__Dataset content__:
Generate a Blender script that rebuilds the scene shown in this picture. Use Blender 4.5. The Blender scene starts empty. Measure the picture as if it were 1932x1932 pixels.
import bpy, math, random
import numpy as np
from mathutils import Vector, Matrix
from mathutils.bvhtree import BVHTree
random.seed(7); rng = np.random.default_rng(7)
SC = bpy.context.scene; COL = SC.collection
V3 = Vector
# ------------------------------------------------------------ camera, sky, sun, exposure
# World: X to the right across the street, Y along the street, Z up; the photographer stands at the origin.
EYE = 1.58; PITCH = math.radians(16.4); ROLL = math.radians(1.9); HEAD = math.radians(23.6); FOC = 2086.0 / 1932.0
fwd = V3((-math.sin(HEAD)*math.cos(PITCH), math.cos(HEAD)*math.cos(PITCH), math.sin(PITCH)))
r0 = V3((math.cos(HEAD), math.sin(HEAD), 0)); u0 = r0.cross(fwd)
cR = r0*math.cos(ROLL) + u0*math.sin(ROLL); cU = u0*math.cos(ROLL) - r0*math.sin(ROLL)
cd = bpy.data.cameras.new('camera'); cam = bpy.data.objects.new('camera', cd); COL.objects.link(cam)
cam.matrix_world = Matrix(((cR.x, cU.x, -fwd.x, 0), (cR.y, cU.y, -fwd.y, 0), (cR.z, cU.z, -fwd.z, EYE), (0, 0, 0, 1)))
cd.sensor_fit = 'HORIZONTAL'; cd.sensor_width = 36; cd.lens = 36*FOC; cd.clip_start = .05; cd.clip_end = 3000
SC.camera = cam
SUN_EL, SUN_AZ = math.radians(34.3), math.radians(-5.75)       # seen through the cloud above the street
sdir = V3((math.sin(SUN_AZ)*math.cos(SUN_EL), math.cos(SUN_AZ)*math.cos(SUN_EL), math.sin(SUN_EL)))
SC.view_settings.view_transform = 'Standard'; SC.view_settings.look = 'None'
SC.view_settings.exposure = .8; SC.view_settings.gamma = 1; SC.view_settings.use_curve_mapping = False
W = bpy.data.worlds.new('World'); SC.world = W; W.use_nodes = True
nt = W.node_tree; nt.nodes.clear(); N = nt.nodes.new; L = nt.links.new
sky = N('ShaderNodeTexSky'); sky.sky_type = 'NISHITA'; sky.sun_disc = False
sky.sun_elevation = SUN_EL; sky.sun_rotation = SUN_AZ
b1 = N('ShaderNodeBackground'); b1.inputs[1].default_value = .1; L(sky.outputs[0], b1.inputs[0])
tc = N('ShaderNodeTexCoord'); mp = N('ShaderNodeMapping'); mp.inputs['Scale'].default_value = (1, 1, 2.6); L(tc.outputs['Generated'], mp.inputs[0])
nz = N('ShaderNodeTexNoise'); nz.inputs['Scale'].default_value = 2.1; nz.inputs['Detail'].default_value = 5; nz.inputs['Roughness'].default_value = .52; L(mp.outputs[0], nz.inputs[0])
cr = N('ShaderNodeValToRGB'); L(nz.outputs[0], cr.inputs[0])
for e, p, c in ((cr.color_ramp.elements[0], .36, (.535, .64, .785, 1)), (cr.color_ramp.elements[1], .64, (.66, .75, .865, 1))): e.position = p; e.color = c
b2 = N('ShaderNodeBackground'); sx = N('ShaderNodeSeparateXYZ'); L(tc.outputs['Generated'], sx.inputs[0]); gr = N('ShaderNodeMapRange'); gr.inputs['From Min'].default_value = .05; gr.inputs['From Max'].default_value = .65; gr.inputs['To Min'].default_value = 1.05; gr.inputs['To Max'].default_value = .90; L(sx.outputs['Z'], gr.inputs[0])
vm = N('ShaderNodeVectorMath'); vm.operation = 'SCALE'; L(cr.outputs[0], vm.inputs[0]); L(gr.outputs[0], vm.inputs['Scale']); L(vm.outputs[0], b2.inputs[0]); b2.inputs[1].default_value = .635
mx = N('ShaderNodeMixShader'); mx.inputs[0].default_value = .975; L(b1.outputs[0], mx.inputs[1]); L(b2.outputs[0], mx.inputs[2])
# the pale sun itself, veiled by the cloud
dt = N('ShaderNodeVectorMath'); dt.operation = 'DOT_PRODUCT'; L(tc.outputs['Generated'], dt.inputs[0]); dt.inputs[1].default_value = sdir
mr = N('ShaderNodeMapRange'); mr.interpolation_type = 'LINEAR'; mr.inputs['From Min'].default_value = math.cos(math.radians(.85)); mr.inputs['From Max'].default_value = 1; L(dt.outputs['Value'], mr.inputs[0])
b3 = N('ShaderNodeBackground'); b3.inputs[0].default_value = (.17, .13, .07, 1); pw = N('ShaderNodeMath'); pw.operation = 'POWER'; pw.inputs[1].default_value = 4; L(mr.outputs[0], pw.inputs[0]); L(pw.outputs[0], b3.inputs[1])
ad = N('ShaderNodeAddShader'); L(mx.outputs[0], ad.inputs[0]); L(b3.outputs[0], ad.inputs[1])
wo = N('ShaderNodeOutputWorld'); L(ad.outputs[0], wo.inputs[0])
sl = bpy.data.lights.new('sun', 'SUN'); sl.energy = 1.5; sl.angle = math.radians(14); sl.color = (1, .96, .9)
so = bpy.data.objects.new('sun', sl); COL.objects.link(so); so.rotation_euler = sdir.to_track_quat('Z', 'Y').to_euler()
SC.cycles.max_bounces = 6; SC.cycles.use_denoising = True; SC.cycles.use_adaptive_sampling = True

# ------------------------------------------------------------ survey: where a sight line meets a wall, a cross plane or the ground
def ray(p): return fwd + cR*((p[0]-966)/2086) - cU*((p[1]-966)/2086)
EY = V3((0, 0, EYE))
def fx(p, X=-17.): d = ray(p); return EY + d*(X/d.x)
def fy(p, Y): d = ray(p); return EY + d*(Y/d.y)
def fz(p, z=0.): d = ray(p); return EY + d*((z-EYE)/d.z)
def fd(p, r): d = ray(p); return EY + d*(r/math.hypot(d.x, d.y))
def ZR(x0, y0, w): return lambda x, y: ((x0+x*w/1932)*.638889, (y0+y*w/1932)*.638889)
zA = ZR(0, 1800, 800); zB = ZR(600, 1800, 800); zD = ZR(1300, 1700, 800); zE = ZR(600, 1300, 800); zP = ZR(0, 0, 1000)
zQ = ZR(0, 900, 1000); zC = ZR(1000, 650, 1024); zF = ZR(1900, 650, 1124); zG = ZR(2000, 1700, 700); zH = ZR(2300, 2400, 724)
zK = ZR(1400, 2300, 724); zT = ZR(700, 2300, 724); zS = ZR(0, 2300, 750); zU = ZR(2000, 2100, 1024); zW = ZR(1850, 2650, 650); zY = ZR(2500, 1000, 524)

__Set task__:
Output the listing above word for word.

__Output__:
Generate a Blender script that rebuilds the scene shown in this picture. Use Blender 4.5. The Blender scene starts empty. Measure the picture as if it were 1932x1932 pixels.
import bpy, math, random
import numpy as np
from mathutils import Vector, Matrix
from mathutils.bvhtree import BVHTree
random.seed(7); rng = np.random.default_rng(7)
SC = bpy.context.scene; COL = SC.collection
V3 = Vector
# ------------------------------------------------------------ camera, sky, sun, exposure
# World: X to the right across the street, Y along the street, Z up; the photographer stands at the origin.
EYE = 1.58; PITCH = math.radians(16.4); ROLL = math.radians(1.9); HEAD = math.radians(23.6); FOC = 2086.0 / 1932.0
fwd = V3((-math.sin(HEAD)*math.cos(PITCH), math.cos(HEAD)*math.cos(PITCH), math.sin(PITCH)))
r0 = V3((math.cos(HEAD), math.sin(HEAD), 0)); u0 = r0.cross(fwd)
cR = r0*math.cos(ROLL) + u0*math.sin(ROLL); cU = u0*math.cos(ROLL) - r0*math.sin(ROLL)
cd = bpy.data.cameras.new('camera'); cam = bpy.data.objects.new('camera', cd); COL.objects.link(cam)
cam.matrix_world = Matrix(((cR.x, cU.x, -fwd.x, 0), (cR.y, cU.y, -fwd.y, 0), (cR.z, cU.z, -fwd.z, EYE), (0, 0, 0, 1)))
cd.sensor_fit = 'HORIZONTAL'; cd.sensor_width = 36; cd.lens = 36*FOC; cd.clip_start = .05; cd.clip_end = 3000
SC.camera = cam
SUN_EL, SUN_AZ = math.radians(34.3), math.radians(-5.75)       # seen through the cloud above the street
sdir = V3((math.sin(SUN_AZ)*math.cos(SUN_EL), math.cos(SUN_AZ)*math.cos(SUN_EL), math.sin(SUN_EL)))
SC.view_settings.view_transform = 'Standard'; SC.view_settings.look = 'None'
SC.view_settings.exposure = .8; SC.view_settings.gamma = 1; SC.view_settings.use_curve_mapping = False
W = bpy.data.worlds.new('World'); SC.world = W; W.use_nodes = True
nt = W.node_tree; nt.nodes.clear(); N = nt.nodes.new; L = nt.links.new
sky = N('ShaderNodeTexSky'); sky.sky_type = 'NISHITA'; sky.sun_disc = False
sky.sun_elevation = SUN_EL; sky.sun_rotation = SUN_AZ
b1 = N('ShaderNodeBackground'); b1.inputs[1].default_value = .1; L(sky.outputs[0], b1.inputs[0])
tc = N('ShaderNodeTexCoord'); mp = N('ShaderNodeMapping'); mp.inputs['Scale'].default_value = (1, 1, 2.6); L(tc.outputs['Generated'], mp.inputs[0])
nz = N('ShaderNodeTexNoise'); nz.inputs['Scale'].default_value = 2.1; nz.inputs['Detail'].default_value = 5; nz.inputs['Roughness'].default_value = .52; L(mp.outputs[0], nz.inputs[0])
cr = N('ShaderNodeValToRGB'); L(nz.outputs[0], cr.inputs[0])
for e, p, c in ((cr.color_ramp.elements[0], .36, (.535, .64, .785, 1)), (cr.color_ramp.elements[1], .64, (.66, .75, .865, 1))): e.position = p; e.color = c
b2 = N('ShaderNodeBackground'); sx = N('ShaderNodeSeparateXYZ'); L(tc.outputs['Generated'], sx.inputs[0]); gr = N('ShaderNodeMapRange'); gr.inputs['From Min'].default_value = .05; gr.inputs['From Max'].default_value = .65; gr.inputs['To Min'].default_value = 1.05; gr.inputs['To Max'].default_value = .90; L(sx.outputs['Z'], gr.inputs[0])
vm = N('ShaderNodeVectorMath'); vm.operation = 'SCALE'; L(cr.outputs[0], vm.inputs[0]); L(gr.outputs[0], vm.inputs['Scale']); L(vm.outputs[0], b2.inputs[0]); b2.inputs[1].default_value = .635
mx = N('ShaderNodeMixShader'); mx.inputs[0].default_value = .975; L(b1.outputs[0], mx.inputs[1]); L(b2.outputs[0], mx.inputs[2])
# the pale sun itself, veiled by the cloud
dt = N('ShaderNodeVectorMath'); dt.operation = 'DOT_PRODUCT'; L(tc.outputs['Generated'], dt.inputs[0]); dt.inputs[1].default_value = sdir
mr = N('ShaderNodeMapRange'); mr.interpolation_type = 'LINEAR'; mr.inputs['From Min'].default_value = math.cos(math.radians(.85)); mr.inputs['From Max'].default_value = 1; L(dt.outputs['Value'], mr.inputs[0])
b3 = N('ShaderNodeBackground'); b3.inputs[0].default_value = (.17, .13, .07, 1); pw = N('ShaderNodeMath'); pw.operation = 'POWER'; pw.inputs[1].default_value = 4; L(mr.outputs[0], pw.inputs[0]); L(pw.outputs[0], b3.inputs[1])
ad = N('ShaderNodeAddShader'); L(mx.outputs[0], ad.inputs[0]); L(b3.outputs[0], ad.inputs[1])
wo = N('ShaderNodeOutputWorld'); L(ad.outputs[0], wo.inputs[0])
sl = bpy.data.lights.new('sun', 'SUN'); sl.energy = 1.5; sl.angle = math.radians(14); sl.color = (1, .96, .9)
so = bpy.data.objects.new('sun', sl); COL.objects.link(so); so.rotation_euler = sdir.to_track_quat('Z', 'Y').to_euler()
SC.cycles.max_bounces = 6; SC.cycles.use_denoising = True; SC.cycles.use_adaptive_sampling = True

# ------------------------------------------------------------ survey: where a sight line meets a wall, a cross plane or the ground
def ray(p): return fwd + cR*((p[0]-966)/2086) - cU*((p[1]-966)/2086)
EY = V3((0, 0, EYE))
def fx(p, X=-17.): d = ray(p); return EY + d*(X/d.x)
def fy(p, Y): d = ray(p); return EY + d*(Y/d.y)
def fz(p, z=0.): d = ray(p); return EY + d*((z-EYE)/d.z)
def fd(p, r): d = ray(p); return EY + d*(r/math.hypot(d.x, d.y))
def ZR(x0, y0, w): return lambda x, y: ((x0+x*w/1932)*.638889, (y0+y*w/1932)*.638889)
zA = ZR(0, 1800, 800); zB = ZR(600, 1800, 800); zD = ZR(1300, 1700, 800); zE = ZR(600, 1300, 800); zP = ZR(0, 0, 1000)
zQ = ZR(0, 900, 1000); zC = ZR(1000, 650, 1024); zF = ZR(1900, 650, 1124); zG = ZR(2000, 1700, 700); zH = ZR(2300, 2400, 724)
zK = ZR(1400, 2300, 724); zT = ZR(700, 2300, 724); zS = ZR(0, 2300, 750); zU = ZR(2000, 2100, 1024); zW = ZR(1850, 2650, 650); zY = ZR(2500, 1000, 524)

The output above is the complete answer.